Form 8971 and Instructions Issued – How Do They Apply to Portability-Only 706 Filings?

February 4, 2016Articles Estate Planning Blog

Earlier this week, the IRS issued final Form 8971 and the related Instructions. The form is used to report the final estate tax value of property distributed from an estate. The purpose of the form is to help the IRS enforce the new "basis consistency" requirements of Section 1014(f).

As previously reported, an unanswered question under the new law is whether a 706 filing solely for the purpose of electing portability triggers a Form 8971 filing requirement. If any property passes from the decedent to someone other than a spouse, it makes sense that the non-spouse recipient should receive a Form 8971. But, what if all of the decedent's property is distributed to a surviving spouse? Unfortunately, the instructions don't provide an answer.
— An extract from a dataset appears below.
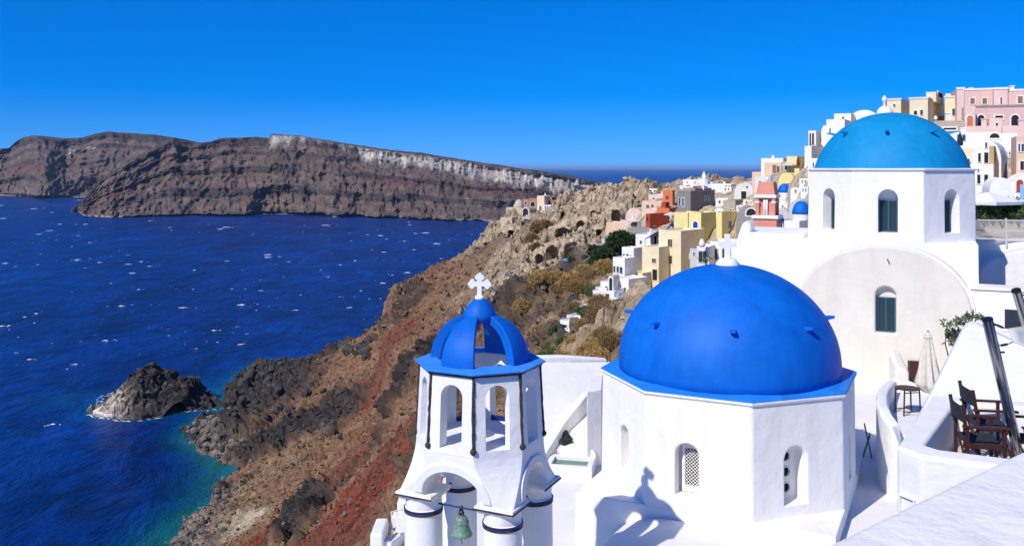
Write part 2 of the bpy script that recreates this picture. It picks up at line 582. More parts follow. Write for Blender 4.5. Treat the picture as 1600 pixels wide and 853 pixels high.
for c in ((268, 853), (300, 812), (345, 772), (364, 742), (345, 712), (296, 688), (330, 655), (362, 612), (392, 583), (425, 566)):
    p = W(*coast(*c))
    XYZ.append((p.x, p.y, SEA))
    q = Vector((p.x, p.y, 0)) + Vector((-14, -6 if c[1] > 700 else 4, 0))
    XYZ.append((q.x, q.y, SEA - 7))
    q = Vector((p.x, p.y, 0)) + Vector((-70, -10, 0))
    XYZ.append((q.x, q.y, SEA - 34))
for s in SURVEY[3:9]:
    p = W(*s)
    XYZ.append((p.x - 6, p.y + 22, p.z - 16))
# hidden far side of the headland
for p in ((-92, 505, SEA), (-60, 560, SEA), (-10, 640, SEA), (80, 690, SEA), (-110, 520, SEA - 12), (-70, 600, SEA - 15), (-30, 690, SEA - 15),
          (100, 760, SEA - 15), (0, 500, -60), (60, 480, -45), (120, 450, -40), (160, 350, -30), (190, 250, -16), (190, 160, -6), (170, 110, 0), (150, 80, 2),
          (200, 560, -70), (220, 700, SEA), (260, 420, -55), (-200, 260, SEA - 40), (-240, 420, SEA - 45), (-200, 560, SEA - 45), (-130, 180, SEA - 30), (-70, 120, SEA - 12),
          (-60, 150, SEA + 6), (-35, 60, -75), (-20, 40, -45), (-14, 25, -32), (-30, 20, -60), (0, 14, -18), (12, 12, -12), (25, 20, -11), (40, 40, -6), (60, 30, -4), (-60, 60, SEA + 8), (-90, 40, SEA - 20)):
    XYZ.append(p)

SCARP = [tuple(W(*q))[:2] for q in ((606, 470, 408), (602, 520, 368), (601, 580, 318), (606, 640, 268), (622, 690, 226), (600, 740, 200), (555, 790, 186), (510, 850, 182))]
def scarp_step(X, Y):
    best = np.full(X.shape, 1e9)
    sgn = np.zeros(X.shape)
    for (ax, ay), (bx, by) in zip(SCARP, SCARP[1:]):
        dx, dy = bx - ax, by - ay
        t = np.clip(((X - ax) * dx + (Y - ay) * dy) / (dx * dx + dy * dy), 0, 1)
        qx, qy = X - ax - t * dx, Y - ay - t * dy
        d = np.hypot(qx, qy)
        m = d < best
        best = np.where(m, d, best)
        sgn = np.where(m, np.sign(dx * qy - dy * qx), sgn)
    sd = best * sgn
    return np.tanh(sd / 2.2) * np.exp(-(best / 24) ** 2)

ANCH = []          # building feet are added by the village table
def fit_land():
    pts = np.array(XYZ + ANCH, float)
    n = len(pts)
    D = np.linalg.norm(pts[:, None, :2] - pts[None, :, :2], axis=2)
    A = np.zeros((n + 3, n + 3))
    A[:n, :n] = D + np.eye(n) * -1.2
    A[:n, n] = 1
    A[:n, n + 1:] = pts[:, :2]
    A[n, :n] = 1
    A[n + 1:, :n] = pts[:, :2].T
    return pts, np.linalg.solve(A, np.concatenate([pts[:, 2], np.zeros(3)]))

def land_z(X, Y):
    X, Y = np.atleast_1d(np.asarray(X, float)), np.atleast_1d(np.asarray(Y, float))
    z = LW[-3] + LW[-2] * X + LW[-1] * Y
    for (x, y, _), w in zip(LP, LW[:-3]):
        z = z + w * np.hypot(X - x, Y - y)
    return z

# rock and soil kinds: (column,row,depth,kind,radius)
KINDS = {'brown': (0.22, 0.122, 0.069), 'red': (0.21, 0.047, 0.024), 'maroon': (0.165, 0.068, 0.043), 'dark': (0.052, 0.045, 0.040), 'pale': (0.46, 0.365, 0.24),
         'tan': (0.245, 0.158, 0.088), 'ash': (0.48, 0.40, 0.28), 'grey': (0.21, 0.165, 0.125)}
KN = list(KINDS)
ZONES = [
    (620, 500, 320, 'maroon', 8.8), (625, 550, 300, 'maroon', 11.2), (622, 600, 265, 'maroon', 10.4), (618, 660, 235, 'maroon', 9.6), (592, 540, 330, 'red', 6.4), (588, 590, 300, 'red', 4.8), (582, 620, 280, 'red', 4.0), (560, 650, 270, 'red', 3.2),
    (620, 730, 175, 'maroon', 6.4), (600, 770, 165, 'red', 5.6), (560, 790, 172, 'red', 5.6), (510, 850, 180, 'red', 5.6), (590, 830, 145, 'maroon', 7.2), (550, 740, 200, 'red', 4.0), (540, 835, 165, 'maroon', 7.2),
    (640, 640, 190, 'tan', 8), (630, 700, 190, 'tan', 5), (640, 820, 100, 'brown', 12),
    (400, 580, 460, 'dark', 22), (370, 610, 440, 'dark', 22), (330, 660, 400, 'dark', 22), (350, 680, 370, 'dark', 16), (440, 590, 450, 'dark', 20), (410, 640, 400, 'dark', 18),
    (470, 620, 380, 'dark', 15), (490, 650, 340, 'dark', 12), (450, 660, 340, 'dark', 12), (520, 640, 330, 'dark', 9), (470, 790, 225, 'dark', 6), (450, 820, 222, 'dark', 6),
    (560, 545, 440, 'dark', 12), (545, 640, 310, 'dark', 8), (300, 690, 350, 'grey', 14), (330, 770, 285, 'grey', 12), (300, 820, 262, 'grey', 12), (280, 853, 250, 'grey', 10),
    (390, 800, 250, 'ash', 6), (365, 790, 258, 'ash', 5), (380, 853, 225, 'red', 3.2), (400, 845, 222, 'red', 3.2), (520, 590, 370, 'brown', 22), (500, 700, 280, 'brown', 20), (430, 740, 285, 'tan', 18), (400, 780, 262, 'tan', 12),
    (460, 740, 270, 'brown', 14), (680, 450, 380, 'brown', 30), (740, 440, 330, 'brown', 25), (660, 470, 360, 'brown', 20),
    (770, 400, 370, 'grey', 22), (800, 400, 330, 'grey', 22), (780, 440, 280, 'grey', 18), (820, 450, 230, 'dark', 12), (850, 490, 190, 'dark', 13), (830, 520, 160, 'dark', 10), (860, 450, 200, 'grey', 12),
    (800, 560, 130, 'brown', 14), (760, 350, 385, 'pale', 14), (790, 350, 375, 'pale', 14), (760, 375, 385, 'pale', 10),
    (900, 340, 300, 'pale', 28), (950, 310, 320, 'pale', 26), (860, 370, 290, 'pale', 22), (950, 360, 265, 'pale', 25), (890, 390, 255, 'pale', 18), (1000, 300, 330, 'pale', 25), (980, 330, 270, 'pale', 20), (850, 335, 360, 'pale', 14),
    (880, 425, 215, 'tan', 14), (920, 440, 170, 'tan', 14), (900, 520, 110, 'tan', 14), (940, 490, 115, 'pale', 7), (960, 500, 100, 'pale', 6), (900, 480, 150, 'tan', 12), (820, 345, 370, 'tan', 10),
    (1130, 310, 240, 'ash', 26), (1180, 300, 200, 'ash', 26), (1240, 290, 150, 'ash', 25), (1270, 240, 150, 'ash', 25), (1200, 350, 120, 'ash', 22), (1110, 350, 170, 'ash', 20), (1160, 380, 110, 'ash', 16), (1330, 200, 140, 'ash', 25), (1050, 340, 200, 'ash', 16), (1500, 200, 115, 'ash', 25), (1570, 260, 95, 'ash', 20),
    (700, 520, 280, 'brown', 18), (690, 600, 190, 'brown', 15), (690, 580, 220, 'dark', 9), (640, 590, 255, 'brown', 9),
]
ZP = np.array([tuple(W(a, b, c))[:2] for a, b, c, _, _ in ZONES])
ZR = np.array([z[4] for z in ZONES], float)
ZK = np.array([KN.index(z[3]) for z in ZONES])

def kind_weights(P):
    w = np.full((len(P), len(KN)), 0.0)
    w[:, KN.index('brown')] += 0.04
    Q = P[:, :2] + 5.0 * np.stack([fbm(P * 0.06, 4), fbm(P * 0.06 + 31, 4)], 1)
    for (x, y), r, kk in zip(ZP, ZR, ZK):
        w[:, kk] += np.exp(-((Q[:, 0] - x) ** 2 + (Q[:, 1] - y) ** 2) / (r * r))
    w = w ** 2.0
    return w / w.sum(1)[:, None]

def kind_color(P, w):
    cols = np.array([KINDS[n] for n in KN])
    c = w @ cols
    f = 1 + 0.28 * fbm(P * 0.12, 4)[:, None] + 0.2 * fbm(P * 0.7 + 9, 3)[:, None]
    return np.clip(c * f, 0.01, 0.9)

CAVES = [(878, 361, 14, 10, 9), (906, 350, 8, 8, 8), (896, 366, 5, 9, 6), (863, 394, 12, 13, 9), (892, 390, 13, 14, 10), (960, 338, 8, 11, 8), (936, 362, 5, 6, 6), (918, 372, 5, 9, 7), (842, 402, 8, 10, 7), (928, 335, 5, 5, 5), (880, 338, 4, 4, 4), (796, 366, 5, 6, 6)]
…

Until the IRS issues a definitive statement on the issue, it seems prudent to file the form as a precautionary measure in all "portability-only" 706 filings.
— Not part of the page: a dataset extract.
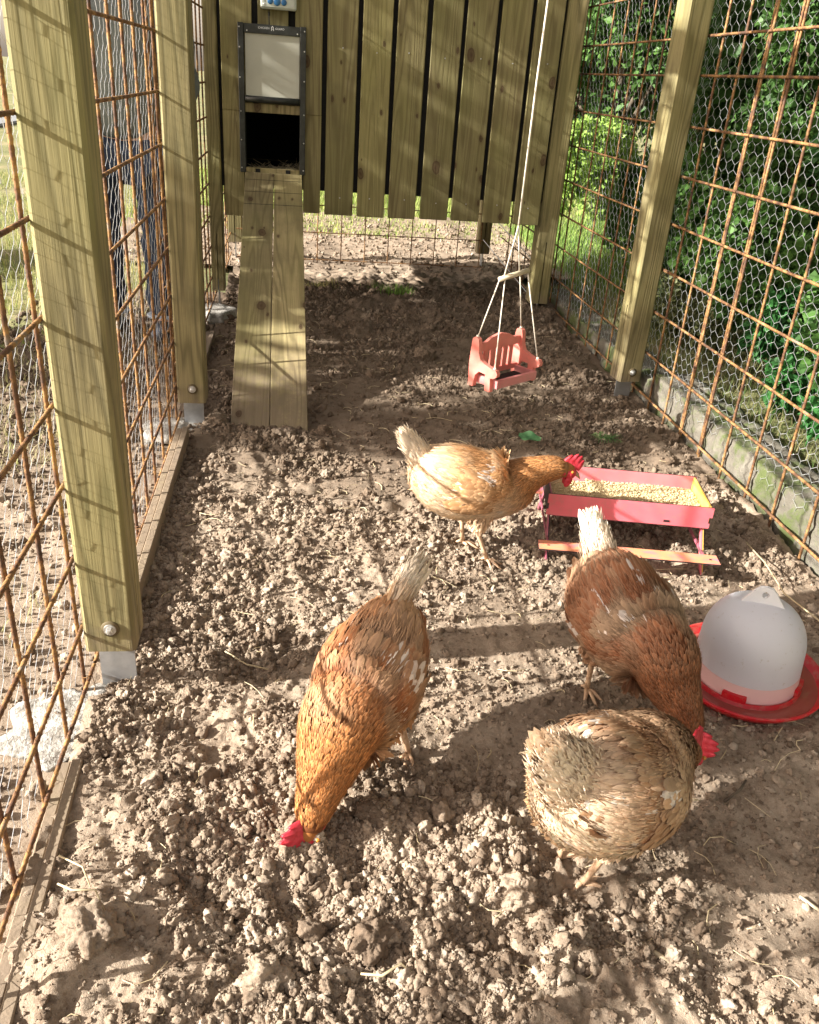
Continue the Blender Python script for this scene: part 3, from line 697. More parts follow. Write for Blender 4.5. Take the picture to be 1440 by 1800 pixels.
# controller box
cb = empty('door_controller', (-.098, Yc - .012, 1.447), 0, 'grey control box with round blue buttons above the coop door', 'control box')
gp = mat_simple('grey_plastic_case', (.48, .52, .46), (.56, .6, .53), 8, .45, bmp=0)
MB().box(-.084, .084, -.045, 0, 0, .14, .006).build('case', gp, cb)
MB().box(-.076, .076, -.048, -.0452, .008, .132, .001).build('cover_plate', gp, cb)
bl = mat_simple('blue_buttons', (.015, .11, .28), (.025, .15, .35), 8, .35, bmp=0)
for xx, zz, r in ((-.038, .032, .013), (-.006, .031, .0165), (.026, .030, .013)):
    MB().lathe([(0, .004), (r * .8, .0038), (r, .002), (r, 0)], 24).build('button', bl, cb, (xx, -.0485, zz), (math.pi / 2, 0, 0), True)
for xx in (-.066, .066): MB().lathe([(0, .001), (.004, .0008), (.005, 0)], 10).build('screw', M['bolt'], cb, (xx, -.0485, .018), (math.pi / 2, 0, 0))
MB().box(-.064, -.062, -.0488, -.0482, .028, .036).build('mark', M['felt'], cb)
o = MB().tube([(-.044, -.018, -.001), (-.045, -.019, -.037), (-.044, -.014, -.065)], .0022, 6).build('cord', M['felt'], cb)
MB().tube([(-.0445, -.0185, -.011), (-.0445, -.0185, -.027)], .0045, 8).build('knot', M['felt'], o)
# ------------------------------------------------------------------ ramp
a = Vector((-.1, 2.985, .0)); b = Vector((-.123, 4.70, .712)); d = b - a; L = d.length
rp = empty('ramp', a, 0, 'steep plank ramp of two wide boards up to the coop door', 'ramp')
pitch = math.asin(d.z / L); yaw = -math.atan2(d.x, d.y)
for x0, x1, n_, nm in ((-.143, -.0005, 0, 0), (.002, .142, 0, 0)):
    me = MB().box(x0, x1, -.011, .011, -.03, L, .002)
    o = me.build('ramp_board', M['wood'], rp); o.rotation_euler = Euler((pitch - math.pi / 2, 0, yaw)); o.rotation_mode = 'XYZ'
for k in range(3):   # shallow saw cuts near the top
    s = L - .075 - k * .115
    o = MB().box(-.1405, .1395, -.0116, -.0105, s, s + .0028).build('saw_cut', M['felt'], rp); o.rotation_euler = Euler((pitch - math.pi / 2, 0, yaw))

# ------------------------------------------------------------------ swing bench feeder on its rope
Ys = 2.80
coral = mat_simple('coral_paint', (.70, .19, .15), (.78, .26, .21), 14, .5, bmp=.15)
pinkp = mat_simple('dusty_pink_paint', (.62, .22, .22), (.70, .28, .27), 14, .5, bmp=.15)
sw = empty('swing_bench', (.715, Ys, .272), math.radians(37), 'small coral garden-bench shaped feeder hanging from ropes', 'bench')
def side_profile():
    return [(-.050, 0), (-.028, 0), (-.022, .042), (-.006, .058), (.022, .056), (.026, .0), (.050, 0), (.046, .048), (.060, .050), (.072, .058), (.074, .070), (.066, .080), (.052, .080),
            (.02, .088), (-.004, .098), (-.014, .118), (-.018, .150), (-.022, .166), (-.034, .172), (-.046, .166), (-.050, .150), (-.054, .08)]
def side_piece(x, th):
    mb = MB(); mb.prism([(-p_[0], p_[1]) for p_ in side_profile()], x - th / 2, x + th / 2, 'x')
    return mb
import bmesh as _bm
def tri_build(mb, name, mat, par, **k):
    o = mb.build(name, mat, par, **k); b_ = _bm.new(); b_.from_mesh(o.data); _bm.ops.triangulate(b_, faces=[f for f in b_.faces if len(f.verts) > 4], ngon_method='EAR_CLIP')
    _bm.ops.recalc_face_normals(b_, faces=b_.faces); b_.to_mesh(o.data); b_.free(); return o
for x in (-.108, .108): tri_build(side_piece(x, .016), 'bench_side', coral, sw)
tp = [(-.0995, .118), (-.0995, .146), (-.07, .147), (-.045, .160), (0, .170), (.045, .160), (.07, .147), (.0995, .146), (.0995, .118)]
tri_build(MB().prism(tp, .026, .038, 'y'), 'top_rail', coral, sw)
for x in (-.062, -.031, 0, .031, .062): MB().box(x - .009, x + .009, .028, .036, .048, .1178, .0).build('slat', coral, sw)
MB().box(-.0995, .0995, .026, .038, .030, .0478).build('lower_rail', coral, sw)
MB().box(-.0995, .0995, -.066, -.054, .012, .040).build('tray_front', pinkp, sw)
for x0 in (-.0997, .0877): MB().box(x0, x0 + .012, -.0538, .0255, .012, .040).build('tray_end', pinkp, sw)
MB().box(-.0875, .0875, -.0537, .0255, .013, .019).build('tray_floor', M['felt'], sw)
sw.scale = (1.06, 1.0, 1.0)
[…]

How do you complete Form 8971 for a surviving spouse if you filed a portability-only 706 by estimating the value of the gross estate as permitted under Treasury Regulations §20.2010-2(a)(7)(ii)? Column E of Part 2 of Schedule A on Form 8971 requires the executor to report the estate tax value of each item of property received by each beneficiary. However, when you use this alternate method for completing Form 706, you don't ascribe a value to each item of property included in the gross estate if that item qualifies for the marital deduction. Instead, the regulations permit an executor to list each item of property in the gross estate on the appropriate schedules, without attributing a value to each item. The executor then estimates the cumulative value of the gross estate and reports that value on Line 1 of Part 2 on Form 706. This reduces the cost of the filing by obviating the need for appraisals and date of death valuations.
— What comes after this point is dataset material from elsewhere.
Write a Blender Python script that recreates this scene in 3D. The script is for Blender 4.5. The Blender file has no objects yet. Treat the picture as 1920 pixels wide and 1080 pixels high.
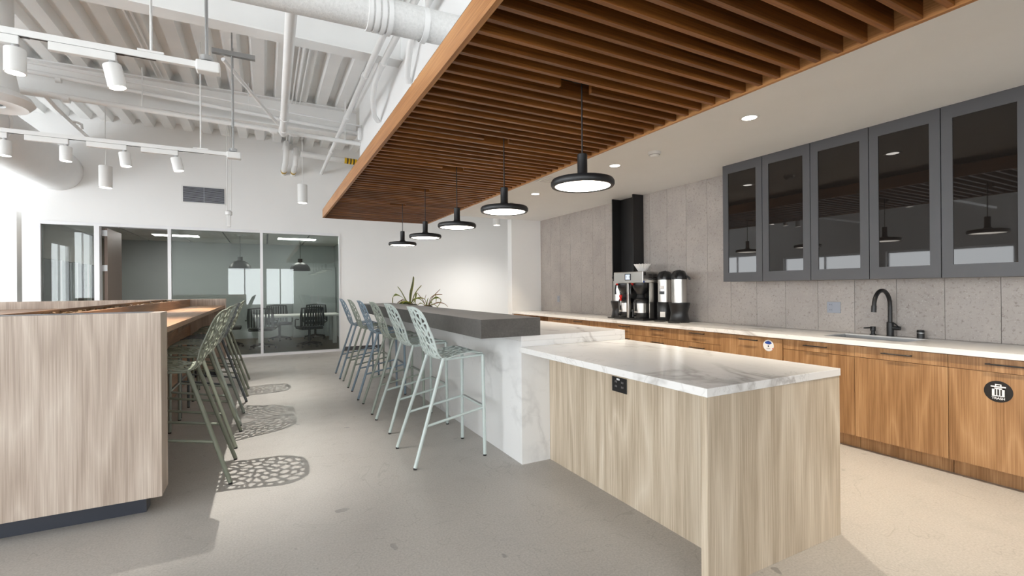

The logical answer to this open question would seem to be that an executor is not required to issue Form 8971 to a surviving spouse in a portability-only 706 filing. Section 1014(f)(2) states that the basis consistency rules apply only to property whose inclusion in the gross estate increases the estate's liability for federal estate tax (reduced by credits allowed against the tax). Generally, property that qualifies for the marital or charitable deductions will not generate an estate tax. If the basis consistency rules don't apply to property qualifying for the marital deduction and the purpose of Form 8971 is to help enforce the basis consistency rules, then we shouldn't need to issue the form to a surviving spouse when filing a portability-only Form 706.

Hopefully, the soon to be released regulations will provide some clarity.